## INFORMATION PROVIDED:
-- Begin --

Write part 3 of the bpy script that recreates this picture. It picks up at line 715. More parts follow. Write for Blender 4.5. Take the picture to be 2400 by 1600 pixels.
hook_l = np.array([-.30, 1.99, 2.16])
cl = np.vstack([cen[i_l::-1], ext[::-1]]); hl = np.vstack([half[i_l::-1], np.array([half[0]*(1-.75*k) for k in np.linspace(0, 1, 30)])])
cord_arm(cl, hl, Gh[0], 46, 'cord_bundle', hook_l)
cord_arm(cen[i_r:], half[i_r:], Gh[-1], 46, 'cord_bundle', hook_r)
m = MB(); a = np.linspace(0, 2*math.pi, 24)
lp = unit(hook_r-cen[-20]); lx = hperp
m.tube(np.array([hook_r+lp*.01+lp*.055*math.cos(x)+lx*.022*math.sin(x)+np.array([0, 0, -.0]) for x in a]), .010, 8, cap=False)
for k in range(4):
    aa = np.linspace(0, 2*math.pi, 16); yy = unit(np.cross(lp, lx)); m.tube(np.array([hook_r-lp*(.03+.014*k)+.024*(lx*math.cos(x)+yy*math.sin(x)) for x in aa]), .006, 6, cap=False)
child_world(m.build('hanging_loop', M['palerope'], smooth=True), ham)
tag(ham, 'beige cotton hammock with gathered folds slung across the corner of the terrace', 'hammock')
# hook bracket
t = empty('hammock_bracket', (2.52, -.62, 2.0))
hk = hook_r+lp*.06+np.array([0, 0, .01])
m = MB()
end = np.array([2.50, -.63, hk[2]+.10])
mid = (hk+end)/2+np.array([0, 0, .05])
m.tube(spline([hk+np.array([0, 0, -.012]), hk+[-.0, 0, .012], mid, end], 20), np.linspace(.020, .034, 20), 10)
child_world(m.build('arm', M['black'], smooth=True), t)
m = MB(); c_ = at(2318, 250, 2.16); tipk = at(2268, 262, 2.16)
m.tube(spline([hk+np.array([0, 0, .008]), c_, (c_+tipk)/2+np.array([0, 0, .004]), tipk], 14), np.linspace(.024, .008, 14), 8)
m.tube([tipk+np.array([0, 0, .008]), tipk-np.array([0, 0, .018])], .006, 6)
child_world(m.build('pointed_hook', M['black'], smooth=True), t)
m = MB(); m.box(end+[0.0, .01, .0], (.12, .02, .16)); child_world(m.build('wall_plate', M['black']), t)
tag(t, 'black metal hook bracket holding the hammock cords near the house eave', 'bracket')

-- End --

## EXERCISE TASK:
Each line of the material should be echoed exactly.

## RESPONSE BELOW:
Write part 3 of the bpy script that recreates this picture. It picks up at line 715. More parts follow. Write for Blender 4.5. Take the picture to be 2400 by 1600 pixels.
hook_l = np.array([-.30, 1.99, 2.16])
cl = np.vstack([cen[i_l::-1], ext[::-1]]); hl = np.vstack([half[i_l::-1], np.array([half[0]*(1-.75*k) for k in np.linspace(0, 1, 30)])])
cord_arm(cl, hl, Gh[0], 46, 'cord_bundle', hook_l)
cord_arm(cen[i_r:], half[i_r:], Gh[-1], 46, 'cord_bundle', hook_r)
m = MB(); a = np.linspace(0, 2*math.pi, 24)
lp = unit(hook_r-cen[-20]); lx = hperp
m.tube(np.array([hook_r+lp*.01+lp*.055*math.cos(x)+lx*.022*math.sin(x)+np.array([0, 0, -.0]) for x in a]), .010, 8, cap=False)
for k in range(4):
    aa = np.linspace(0, 2*math.pi, 16); yy = unit(np.cross(lp, lx)); m.tube(np.array([hook_r-lp*(.03+.014*k)+.024*(lx*math.cos(x)+yy*math.sin(x)) for x in aa]), .006, 6, cap=False)
child_world(m.build('hanging_loop', M['palerope'], smooth=True), ham)
tag(ham, 'beige cotton hammock with gathered folds slung across the corner of the terrace', 'hammock')
# hook bracket
t = empty('hammock_bracket', (2.52, -.62, 2.0))
hk = hook_r+lp*.06+np.array([0, 0, .01])
m = MB()
end = np.array([2.50, -.63, hk[2]+.10])
mid = (hk+end)/2+np.array([0, 0, .05])
m.tube(spline([hk+np.array([0, 0, -.012]), hk+[-.0, 0, .012], mid, end], 20), np.linspace(.020, .034, 20), 10)
child_world(m.build('arm', M['black'], smooth=True), t)
m = MB(); c_ = at(2318, 250, 2.16); tipk = at(2268, 262, 2.16)
m.tube(spline([hk+np.array([0, 0, .008]), c_, (c_+tipk)/2+np.array([0, 0, .004]), tipk], 14), np.linspace(.024, .008, 14), 8)
m.tube([tipk+np.array([0, 0, .008]), tipk-np.array([0, 0, .018])], .006, 6)
child_world(m.build('pointed_hook', M['black'], smooth=True), t)
m = MB(); m.box(end+[0.0, .01, .0], (.12, .02, .16)); child_world(m.build('wall_plate', M['black']), t)
tag(t, 'black metal hook bracket holding the hammock cords near the house eave', 'bracket')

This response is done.